434. Britney, Charlie and John

Isn't it exciting, in a guilty-pleasure kind of way, when celebrities live down to your worst opinion of them?  You know, like Britney Spears, Charlie Sheen, and Chief Justice John Roberts?

Texas Professor Lucas Powe predicted the justices would skip the State of the Union next year because their feelings were hurt that the mere President of the United States said, rather more concisely, what their own most senior colleague had just said about the Onion-worthy campaign finance decision.  (See post 424.) 

And, sure enough, Chief Petty is threatening to watch from home next year so he can keep his finger on the mute button.

Incidentally, the President's annual message to Congress, which the chief ridiculed as juvenile stuff - "a pep rally" - is actually required by the Constitution.  Unlike, say, the campaign finance ruling, or indeed most of what the Supreme Court does with its days.

"Onion-worthy" isn't an insult.  The Onion has high standards.  For instance:

WASHINGTON—In a landmark decision that overturned decades of legal precedent, the U.S. Supreme Court ruled 5-4 Tuesday to remove all restrictions that had previously barred corporations from holding public office. "This is an unfair, ill-advised, and tragic mistake," Sen. John McCain (R-AZ) said before boarding a flight to Arizona in response to primary poll numbers that show him trailing the Phoenix-based company PetSmart by a double-digit margin.

Why, after all, can't insurance companies hold political office directly, instead of buying their seats through intermediaries?  We have it on the authority of Justice Whatshisname, the one with the glasses, that corporations are persons.  How can "the Government" (as he calls popular rule) be permitted to discriminate between persons based on nothing but their reality or unreality?

The constitutional logic of the campaign finance ruling is that the people of the United States aren't permitted to make decisions concerning their own democracy, unless any five members of the Pantheon  think it's a good idea.

Compare this facade to this, make yourself forget that "facade" has a non-architectural meaning, and perhaps you can put yourself in the right frame of mind to believe the Constitution actually requires that result.  But I doubt it. 

Anyway, by ridiculing the very institutions of the Presidency and Congress, suggesting it's beneath the justices' dignity to step down from their friezes to mingle with that noisy rabble of elected representatives, Roberts underscored the anti-democratic essence of the decision, and indeed of all constitutional rulings.  The Supreme Court exists to protect the United States from democracy.

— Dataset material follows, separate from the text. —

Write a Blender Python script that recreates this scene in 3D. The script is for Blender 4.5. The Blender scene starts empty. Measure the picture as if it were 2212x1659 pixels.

Roberts' very public defensiveness, like Alito's (see post 424), reveals his lack of confidence in the legal merits of the opinion he joined.  The opinion does speak for itself, but unfortunately it sounds like a young Jerry Lewis.

And by mixing it up on the political stage in this way, Roberts confirms his enemies' point: he's a political actor, and the ruling was a political act.

His point is that it's not just power without responsibility.  It's without accountability, too.  And don't you forget it.